En ce qui concerne les dépenses, je pense que le montant de 37 milliards d'euros inclut le renouvellement et peut-être la mise aux normes. C'est la réflexion que m'a faite le maire d'une ville moyenne d'Alsace. Il me disait que, sur 5 millions d'euros d'investissements qu'il pouvait s'offrir, 3 étaient consacrés à l'entretien et à la mise aux normes – en l'occurrence, il s'agissait de mettre des bâtiments aux normes d'accessibilité pour les personnes en situation de handicap.
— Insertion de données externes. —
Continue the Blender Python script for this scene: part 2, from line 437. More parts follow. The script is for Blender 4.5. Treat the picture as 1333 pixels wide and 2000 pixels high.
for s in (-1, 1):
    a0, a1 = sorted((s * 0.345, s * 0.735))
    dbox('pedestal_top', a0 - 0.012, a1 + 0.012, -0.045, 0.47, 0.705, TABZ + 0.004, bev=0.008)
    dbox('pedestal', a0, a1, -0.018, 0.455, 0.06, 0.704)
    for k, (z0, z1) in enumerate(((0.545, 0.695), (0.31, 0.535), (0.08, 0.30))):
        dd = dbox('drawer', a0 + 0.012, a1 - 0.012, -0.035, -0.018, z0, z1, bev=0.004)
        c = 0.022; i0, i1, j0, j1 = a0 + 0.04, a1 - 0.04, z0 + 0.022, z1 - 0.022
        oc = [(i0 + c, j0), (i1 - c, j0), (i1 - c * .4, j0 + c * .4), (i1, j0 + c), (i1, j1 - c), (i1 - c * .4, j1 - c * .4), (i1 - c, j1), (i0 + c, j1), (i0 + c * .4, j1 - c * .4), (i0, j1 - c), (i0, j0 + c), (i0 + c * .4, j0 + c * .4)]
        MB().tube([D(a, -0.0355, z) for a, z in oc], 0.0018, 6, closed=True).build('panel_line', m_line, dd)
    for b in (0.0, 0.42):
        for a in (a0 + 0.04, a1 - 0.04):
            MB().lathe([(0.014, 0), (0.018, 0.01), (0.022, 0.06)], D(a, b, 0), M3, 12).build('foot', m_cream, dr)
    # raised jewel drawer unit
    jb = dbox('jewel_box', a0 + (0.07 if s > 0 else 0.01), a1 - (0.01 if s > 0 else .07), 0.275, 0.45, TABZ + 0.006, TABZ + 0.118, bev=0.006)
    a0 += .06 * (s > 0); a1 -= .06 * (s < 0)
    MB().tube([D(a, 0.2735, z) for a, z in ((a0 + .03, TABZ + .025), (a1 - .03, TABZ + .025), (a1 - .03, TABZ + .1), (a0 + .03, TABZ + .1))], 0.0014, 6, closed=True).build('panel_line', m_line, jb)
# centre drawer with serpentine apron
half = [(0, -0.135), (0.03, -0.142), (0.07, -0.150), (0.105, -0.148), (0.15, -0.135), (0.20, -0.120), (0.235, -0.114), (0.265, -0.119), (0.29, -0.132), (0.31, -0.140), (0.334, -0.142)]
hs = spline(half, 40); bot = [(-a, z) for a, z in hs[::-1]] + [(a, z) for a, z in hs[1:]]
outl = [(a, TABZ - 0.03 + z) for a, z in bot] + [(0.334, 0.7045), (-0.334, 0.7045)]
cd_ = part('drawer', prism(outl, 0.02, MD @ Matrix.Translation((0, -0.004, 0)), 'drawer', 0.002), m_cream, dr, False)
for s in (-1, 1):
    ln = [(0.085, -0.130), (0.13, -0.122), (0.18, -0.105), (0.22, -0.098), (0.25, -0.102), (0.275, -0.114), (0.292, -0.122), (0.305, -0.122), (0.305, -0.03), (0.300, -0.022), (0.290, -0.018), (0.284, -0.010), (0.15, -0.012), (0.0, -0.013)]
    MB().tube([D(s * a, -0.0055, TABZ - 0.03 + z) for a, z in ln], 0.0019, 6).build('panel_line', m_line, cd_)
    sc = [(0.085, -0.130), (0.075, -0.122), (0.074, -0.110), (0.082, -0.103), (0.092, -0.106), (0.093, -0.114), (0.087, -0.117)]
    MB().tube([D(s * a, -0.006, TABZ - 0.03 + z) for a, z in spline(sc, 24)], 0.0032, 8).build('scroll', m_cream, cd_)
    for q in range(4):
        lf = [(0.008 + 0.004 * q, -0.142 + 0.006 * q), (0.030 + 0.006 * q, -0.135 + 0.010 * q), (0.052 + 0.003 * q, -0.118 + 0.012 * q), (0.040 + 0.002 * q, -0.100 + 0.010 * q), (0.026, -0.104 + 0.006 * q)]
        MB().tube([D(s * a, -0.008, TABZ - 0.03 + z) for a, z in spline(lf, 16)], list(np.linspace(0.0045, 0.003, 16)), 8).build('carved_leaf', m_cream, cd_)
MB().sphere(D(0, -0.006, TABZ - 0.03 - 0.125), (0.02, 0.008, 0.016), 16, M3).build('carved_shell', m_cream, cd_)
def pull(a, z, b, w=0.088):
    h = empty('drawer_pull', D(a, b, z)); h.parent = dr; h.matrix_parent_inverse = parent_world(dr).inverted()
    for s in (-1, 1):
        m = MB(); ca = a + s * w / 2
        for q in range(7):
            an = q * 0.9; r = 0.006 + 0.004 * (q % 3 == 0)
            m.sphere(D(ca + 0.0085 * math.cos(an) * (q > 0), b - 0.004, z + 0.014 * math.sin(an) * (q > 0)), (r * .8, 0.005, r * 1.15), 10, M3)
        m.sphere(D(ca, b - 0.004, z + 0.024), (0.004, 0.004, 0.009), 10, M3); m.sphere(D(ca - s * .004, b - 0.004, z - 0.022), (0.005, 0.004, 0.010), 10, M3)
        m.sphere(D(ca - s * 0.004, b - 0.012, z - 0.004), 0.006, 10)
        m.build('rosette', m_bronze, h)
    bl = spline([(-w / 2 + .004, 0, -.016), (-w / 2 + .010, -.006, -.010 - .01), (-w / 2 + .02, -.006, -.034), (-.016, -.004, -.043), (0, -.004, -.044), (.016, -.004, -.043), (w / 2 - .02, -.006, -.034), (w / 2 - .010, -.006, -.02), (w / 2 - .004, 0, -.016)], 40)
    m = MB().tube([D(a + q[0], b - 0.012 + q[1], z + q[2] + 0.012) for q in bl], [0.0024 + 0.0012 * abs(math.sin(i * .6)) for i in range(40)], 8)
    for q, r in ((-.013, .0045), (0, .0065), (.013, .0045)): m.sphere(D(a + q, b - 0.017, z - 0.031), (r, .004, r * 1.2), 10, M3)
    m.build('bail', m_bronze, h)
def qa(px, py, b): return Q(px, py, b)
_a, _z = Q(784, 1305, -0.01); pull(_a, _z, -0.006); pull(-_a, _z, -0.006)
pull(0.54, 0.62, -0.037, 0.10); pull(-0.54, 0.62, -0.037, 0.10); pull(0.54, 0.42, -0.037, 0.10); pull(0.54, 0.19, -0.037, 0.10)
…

Cela pèse effectivement beaucoup, et ne laisse pas beaucoup d'espace au maire pour mettre en oeuvre son propre projet et assurer le développement futur.

Serge Bayard a beaucoup insisté sur les réseaux numériques, et je ne peux que conforter son propos. Tous, dans cette salle, vous voyagez énormément dans des grandes villes, de grandes agglomérations ailleurs dans le monde. La France a, objectivement, un retard, qu'elle cherche, avec le plan numérique, à rattraper, mais nous n'y sommes pas encore. Peut-être est-ce trop lent.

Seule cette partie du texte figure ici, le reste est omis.